The Many Paths Forward with Audio Arts and Acoustics: Alum Jackie Loupakos ’19 on Life After Columbia

As her skills and experiences evolved while a student at Columbia, Loupakos became interested in working in sound for film. After taking Audio for Visual Media I with Michael Coyle, Loupakos knew that she wanted to explore sound design and recording.

Before she even hit double-digits, Jackie Loupakos ’19 knew that a life in sound was for her. By the age of ten she was passionate about guitar and piano and starting to write her own music. “I started my journey in my bedroom with my laptop and one microphone.” Loupakos remembers. “I wanted to craft my own sound and make my own world within my music. I was fascinated by the intricacies of audio, curious, and working to understand it.” 

By the time she was ready to start looking at colleges, Loupakos knew that she wanted to go to a school with students and faculty as dedicated to their careers as she was to hers. Columbia fit the bill. “When I first visited,” Loupakos says, “I witnessed the students’ passion for their careers and I knew it was a vibrant art community where I felt right at home.” Even better—faculty were deeply enmeshed in their work, something that Loupakos calls “another aspect I loved about Columbia.” 

Loupakos’ time at Columbia was marked by powerful mentorship and unique opportunities for career advancement.

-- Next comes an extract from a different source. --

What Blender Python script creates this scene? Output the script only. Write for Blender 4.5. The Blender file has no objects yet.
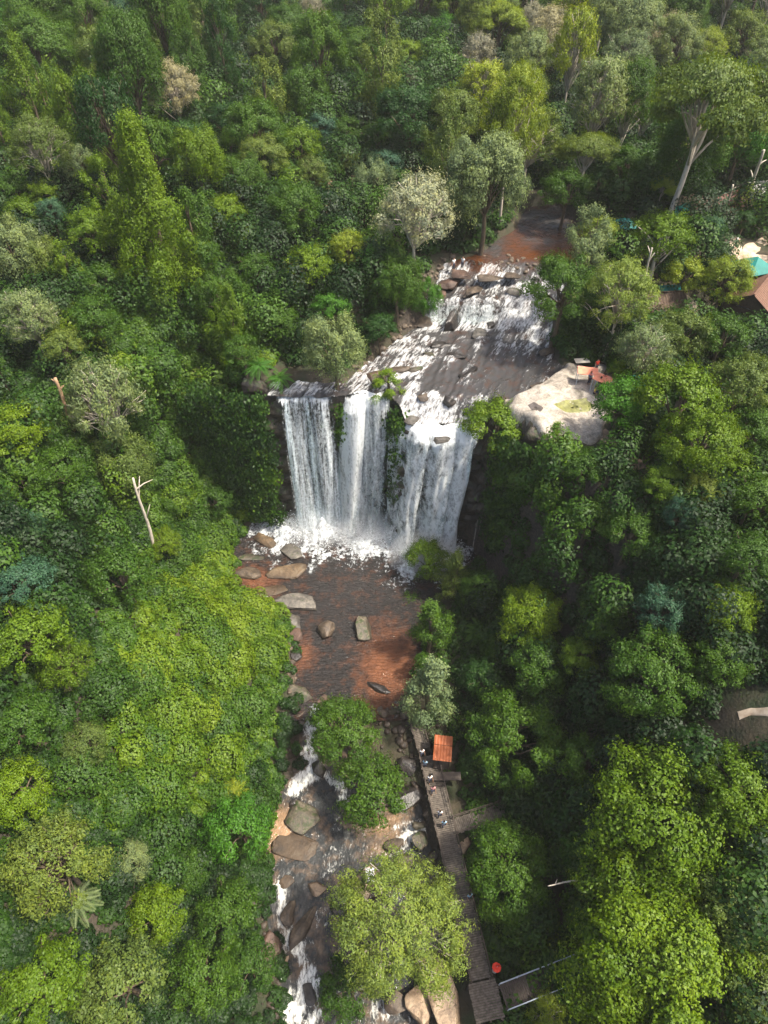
import bpy, math, random
import numpy as np
rng = np.random.default_rng(7)
random.seed(7)
HAZE, EXPO = 0.00013, 0.97
S = bpy.context.scene
COL = S.collection
R_ = math.radians
# ------------------------------------------------------------------ camera numbers
F_PX, PITCH, CAM_H = 683.0, R_(48), 72.0
def rays(u, v):
    cx = (np.asarray(u, float)-384)/F_PX; cy = (512-np.asarray(v, float))/F_PX
    return np.stack([cx, math.cos(PITCH)+cy*math.sin(PITCH), -math.sin(PITCH)+cy*math.cos(PITCH)], -1)
def project(x, y, z):
    dz = z-CAM_H
    dep = y*math.cos(PITCH)-dz*math.sin(PITCH)
    up = y*math.sin(PITCH)+dz*math.cos(PITCH)
    return 384+F_PX*x/dep, 512-F_PX*up/dep, dep
# ------------------------------------------------------------------ helpers
def sm(t): t = np.clip(t, 0, 1); return t*t*(3-2*t)
class Noise:
    def __init__(s, seed, n=10, lac=1.0, dim=3):
        r = np.random.default_rng(seed)
        s.w = r.normal(size=(n, dim)); s.w /= np.linalg.norm(s.w, axis=1)[:, None]
        s.w *= (lac*(0.6+1.6*r.random(n)))[:, None]; s.p = r.random(n)*6.28; s.n = n
    def __call__(s, P):
        return np.sin(P@s.w.T+s.p).sum(-1)/math.sqrt(s.n)*1.1
def noise2(seed, lac): return Noise(seed, 10, lac, 2)
def pip(x, y, poly):
    x = np.asarray(x, float); y = np.asarray(y, float); ins = np.zeros(x.shape, bool)
    n = len(poly)
    for i in range(n):
        x0, y0 = poly[i]; x1, y1 = poly[(i+1) % n]
        c = ((y0 > y) != (y1 > y)) & (x < (x1-x0)*(y-y0)/((y1-y0) if y1 != y0 else 1e-9)+x0)
        ins ^= c
    return ins
def segd(x, y, pts, closed=True):
    d = np.full(np.shape(x), 1e9); n = len(pts)
    for i in range(n if closed else n-1):
        ax, ay = pts[i]; bx, by = pts[(i+1) % n]
        vx, vy = bx-ax, by-ay
        t = np.clip(((x-ax)*vx+(y-ay)*vy)/(vx*vx+vy*vy+1e-9), 0, 1)
        d = np.minimum(d, np.hypot(x-ax-t*vx, y-ay-t*vy))
    return d
def sd(x, y, poly):
    d = segd(x, y, poly); return np.where(pip(x, y, poly), -d, d)

def mesh(name, V, Fc, mat=None, attrs=None, smooth=False, k=None):
    """V (N,3); Fc (M,k) array of equal sized faces or a python list"""
    me = bpy.data.meshes.new(name)
    V = np.asarray(V, np.float32)
    if isinstance(Fc, np.ndarray):
        M, kk = Fc.shape
        me.vertices.add(len(V)); me.vertices.foreach_set('co', V.ravel())
        me.loops.add(M*kk); me.loops.foreach_set('vertex_index', Fc.astype(np.int32).ravel())
        me.polygons.add(M); me.polygons.foreach_set('loop_start', np.arange(0, M*kk, kk, dtype=np.int32))
        me.update(calc_edges=True)
    else:
        me.from_pydata([tuple(map(float, v)) for v in V], [], Fc); me.update()
    if smooth: me.polygons.foreach_set('use_smooth', np.ones(len(me.polygons), bool))
    for an, av in (attrs or {}).items():
        a = me.attributes.new(an, 'FLOAT', 'POINT'); a.data.foreach_set('value', np.asarray(av, np.float32))
    if mat: me.materials.append(mat)
    return me
def link(me, name, parent=None, loc=(0, 0, 0), rz=0):
    o = bpy.data.objects.new(name, me); COL.objects.link(o); o.location = loc
    if rz: o.rotation_euler = (0, 0, rz)
    if parent is not None: o.parent = parent
    return o
def tag(o, label=None, cat=None, group=None, kind=None):
    if label: o['label'] = label
    if cat: o['category'] = cat
    if group: o['group'] = group
    if kind: o['kind'] = kind
    return o
def thing(name, label, cat, loc=(0, 0, 0), rz=0, group=None):
    o = bpy.data.objects.new(name, None); COL.objects.link(o); o.empty_display_size = .3
    o.location = loc; o.rotation_euler = (0, 0, rz)
    return tag(o, label, cat, group)
class MB:
    """collects boxes / tubes / polygons in one mesh"""
    def __init__(s): s.V = []; s.F = []
    def add(s, V, Fc):
        b = len(s.V); s.V += [tuple(v) for v in V]; s.F += [[i+b for i in f] for f in Fc]; return s
    def box(s, c, d, rz=0, tilt=0):
        cx, cy, cz = c; hx, hy, hz = d[0]/2, d[1]/2, d[2]/2
        V = []
        for z in (-hz, hz):
            for x, y in ((-hx, -hy), (hx, -hy), (hx, hy), (-hx, hy)):
                X, Z = x*math.cos(tilt)+z*math.sin(tilt), -x*math.sin(tilt)+z*math.cos(tilt)
                V.append((cx+X*math.cos(rz)-y*math.sin(rz), cy+X*math.sin(rz)+y*math.cos(rz), cz+Z))
        return s.add(V, [(3, 2, 1, 0), (4, 5, 6, 7), (0, 1, 5, 4), (1, 2, 6, 5), (2, 3, 7, 6), (3, 0, 4, 7)])
    def tube(s, pts, rad, n=6):
        pts = [np.array(p, float) for p in pts]; V = []; Fc = []
        if not hasattr(rad, '__len__'): rad = [rad]*len(pts)
        for i, p in enumerate(pts):
            t = pts[min(i+1, len(pts)-1)]-pts[max(i-1, 0)]; t /= np.linalg.norm(t)+1e-9
            a = np.cross(t, (0, 0, 1.) if abs(t[2]) < .9 else (1., 0, 0)); a /= np.linalg.norm(a); b = np.cross(t, a)
            for k in range(n):
                q = 2*math.pi*k/n; V.append(p+(a*math.cos(q)+b*math.sin(q))*rad[i])
        for i in range(len(pts)-1):
            for k in range(n):
                Fc.append((i*n+k, i*n+(k+1) % n, (i+1)*n+(k+1) % n, (i+1)*n+k))
        Fc.append(tuple(range(n))[::-1]); Fc.append(tuple(range((len(pts)-1)*n, len(pts)*n)))
        return s.add(V, Fc)
    def bar(s, a, b, w, h):
        a = np.array(a, float); b = np.array(b, float); t = b-a; t /= np.linalg.norm(t)
        sd_ = np.cross(t, (0, 0, 1.)); sd_ /= np.linalg.norm(sd_); up = np.cross(sd_, t)
        V = [p+sd_*i*w/2+up*j*h/2 for p in (a, b) for i, j in ((-1, -1), (1, -1), (1, 1), (-1, 1))]
        return s.add(V, [(0, 1, 2, 3), (7, 6, 5, 4), (0, 4, 5, 1), (1, 5, 6, 2), (2, 6, 7, 3), (3, 7, 4, 0)])
    def build(s, name, mat, parent=None, smooth=False, loc=(0, 0, 0), rz=0):
        return link(mesh(name, s.V, s.F, mat, smooth=smooth), name, parent, loc, rz)
# ------------------------------------------------------------------ materials
def newmat(name):
    m = bpy.data.materials.new(name); m.use_nodes = True; nt = m.node_tree
    for n in list(nt.nodes): nt.nodes.remove(n)
    return m, nt, nt.nodes.new('ShaderNodeOutputMaterial')
def N(nt, t, **kw):
    n = nt.nodes.new(t)
    for k, v in kw.items():
        if k in n.inputs: n.inputs[k].default_value = v
        else: setattr(n, k, v)
    return n
def attr(nt, nm): n = nt.nodes.new('ShaderNodeAttribute'); n.attribute_name = nm; return n
def ramp(nt, fac, stops):
    r = nt.nodes.new('ShaderNodeValToRGB'); el = r.color_ramp.elements
    while len(el) > 1: el.remove(el[-1])
    el[0].position = stops[0][0]; el[0].color = (*stops[0][1], 1)
    for p, c in stops[1:]:
        e = el.new(p); e.color = (*c, 1)
    nt.links.new(fac, r.inputs[0]); return r
def math_(nt, op, a, b=None, clamp=False):
    n = nt.nodes.new('ShaderNodeMath'); n.operation = op; n.use_clamp = clamp
    for i, q in enumerate((a, b)):
        if q is None: continue
        if isinstance(q, (int, float)): n.inputs[i].default_value = q
        else: nt.links.new(q, n.inputs[i])
    return n.outputs[0]
def tex(nt, scale, detail=3, vec=None, rough=.55, dist=0):
    n = N(nt, 'ShaderNodeTexNoise', Scale=scale, Detail=detail, Roughness=rough, Distortion=dist)
    if vec is not None: nt.links.new(vec, n.inputs['Vector'])
    return n
def coords(nt, scale=(1, 1, 1)):
    t = nt.nodes.new('ShaderNodeTexCoord'); mp = nt.nodes.new('ShaderNodeMapping')
    mp.inputs['Scale'].default_value = scale; nt.links.new(t.outputs['Object'], mp.inputs[0]); return mp.outputs[0]
def leafmat(name, c, warm=.5, transl=.3, var=.5):
    """leaf with colour differing leaf to leaf and plant to plant"""
    m, nt, out = newmat(name); c = np.array(c)
    lo = c*np.array([.62-.1*var, .70-.05*var, .85]); hi = c*np.array([1.45+.45*warm, 1.38+.1*warm, .95-.25*warm])
    lv = attr(nt, 'lv'); info = nt.nodes.new('ShaderNodeObjectInfo')
    f = math_(nt, 'ADD', lv.outputs['Fac'], math_(nt, 'MULTIPLY', math_(nt, 'SUBTRACT', info.outputs['Random'], .5), .35))
    r = ramp(nt, f, [(0, lo), (.5, c), (1, np.minimum(hi, .8))])
    pb = N(nt, 'ShaderNodeBsdfPrincipled', Roughness=.55); pb.inputs['Specular IOR Level'].default_value = .3
    nt.links.new(r.outputs[0], pb.inputs['Base Color'])
    tr = nt.nodes.new('ShaderNodeBsdfTranslucent')
    hs = N(nt, 'ShaderNodeHueSaturation', Hue=.485, Saturation=1.15, Value=1.35); nt.links.new(r.outputs[0], hs.inputs['Color'])
    nt.links.new(hs.outputs[0], tr.inputs[0])
    mx = N(nt, 'ShaderNodeMixShader'); mx.inputs[0].default_value = transl
    nt.links.new(pb.outputs[0], mx.inputs[1]); nt.links.new(tr.outputs[0], mx.inputs[2]); nt.links.new(mx.outputs[0], out.inputs[0])
    return m
def solid(name, c, rough=.7, var=.25, scale=3, bump=0.0, metal=0, c2=None, stretch=(1, 1, 1), spec=.3):
    m, nt, out = newmat(name); c = np.array(c)
    n = tex(nt, scale, 5, coords(nt, stretch))
    r = ramp(nt, n.outputs['Fac'], [(.3, np.array(c2) if c2 is not None else c*(1-var)), (.7, np.minimum(c*(1+var), .95))])
    pb = N(nt, 'ShaderNodeBsdfPrincipled', Roughness=rough, Metallic=metal); pb.inputs['Specular IOR Level'].default_value = spec
    nt.links.new(r.outputs[0], pb.inputs['Base Color']); nt.links.new(pb.outputs[0], out.inputs[0])
    if bump:
        b = N(nt, 'ShaderNodeBump', Strength=.8, Distance=bump); nt.links.new(n.outputs['Fac'], b.inputs['Height']); nt.links.new(b.outputs[0], pb.inputs['Normal'])
    return m
LEAF = {
 'mid':   leafmat('leaf_mid_green', (.042, .098, .008), .6),
 'lime':  leafmat('leaf_lime_green', (.088, .156, .005), .6),
 'bright':leafmat('leaf_bright_green', (.042, .130, .010), .4),
 'yellow':leafmat('leaf_yellow_green', (.165, .225, .018), .6),
 'olive': leafmat('leaf_olive_green', (.098, .145, .026), .5),
 'dark':  leafmat('leaf_dark_green', (.020, .062, .011), .3),
 'teal':  leafmat('leaf_blue_green', (.040, .100, .055), .0),
 'grey':  leafmat('leaf_grey_green', (.135, .185, .075), .3),
 'airy':  leafmat('leaf_pale_lime', (.135, .195, .038), .4),
 'pale':  leafmat('leaf_pale_grey', (.27, .29, .175), .2),
 'wine':  leafmat('leaf_brown_grey', (.22, .215, .14), .2),
}
WORD = {'mid': 'mid green', 'lime': 'lime green', 'bright': 'bright green', 'yellow': 'yellow-green', 'airy': 'pale lime green', 'olive': 'olive green',
        'dark': 'dark green', 'teal': 'blue-green', 'grey': 'grey-green', 'pale': 'pale grey', 'wine': 'brownish grey'}
BARK = solid('bark_brown', (.10, .075, .05), .9, .4, 6, .02, stretch=(1, 1, .3))
BARKP = solid('bark_pale', (.42, .37, .30), .85, .3, 5, .02, stretch=(1, 1, .3))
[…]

In a male-dominated field, Loupakos found women to look up to at Columbia in established audio experts Assistant Professor Visda Goudarzi and Instructor Kathy Dunaj, both of whom Loupakos describes as “wonderful mentors.” Loupakos also identifies Scott Lee as an instructor whose class “opened my eyes to the world of audio and made me see how truly remarkable an art audio is.” When she wasn’t in class at Columbia, Loupakos was working at internships to further advance her career. “I completed four internships during my time at Columbia that involved music recording, audio post-production, and live sound environments…I was able to make strong industry connections and apply the skills I learned to my daily work.” The takeaway? “[They] taught me how important accountability, reliability, and adaptability is to this industry.” 

As her skills and experiences evolved, Loupakos became interested in working in sound for film. After taking Audio for Visual Media I with Michael Coyle, Loupakos knew that she wanted to explore sound design and recording for film. “My favorite project that I’ve worked on in film so far has to be “Juice Box Jig.” All of the sound effects in the film are original sounds effects that were recorded by me,” Loupakos says. Creating sound for film also had another advantage—introducing Loupakos to the world of audio-visual work. 

“In addition to my creative aesthetic skills of my education, I also wanted to use more of the troubleshooting and problem-solving skills that my degree offered. What drew me to AV was the ability to make a vision a reality whether it is an event or a company meeting,” Loupakos says. Wanting to follow through on this interest, she earned her Certified Technology Specialist (CTS) certification. “Being a CTS holder has definitely given me the opportunity to grow within the position that I hold now by using the knowledge in my everyday work and being able to assist with various AV projects with ease,” she says. 

Today, Loupakos is a Senior Associate Technician at DXC Technology, on that path to transition to an audio-visual management position. She also continues to have an interest in working in sound for film and in writing music, both things she calls “a huge part of my creative identity.” As for future students interested in following in her footsteps, Loupakos has some suggestions: “Be open to new experiences, diversify your skill set, build your network, and constantly put yourself in situations where you are challenged. This will allow for many opportunities for growth.”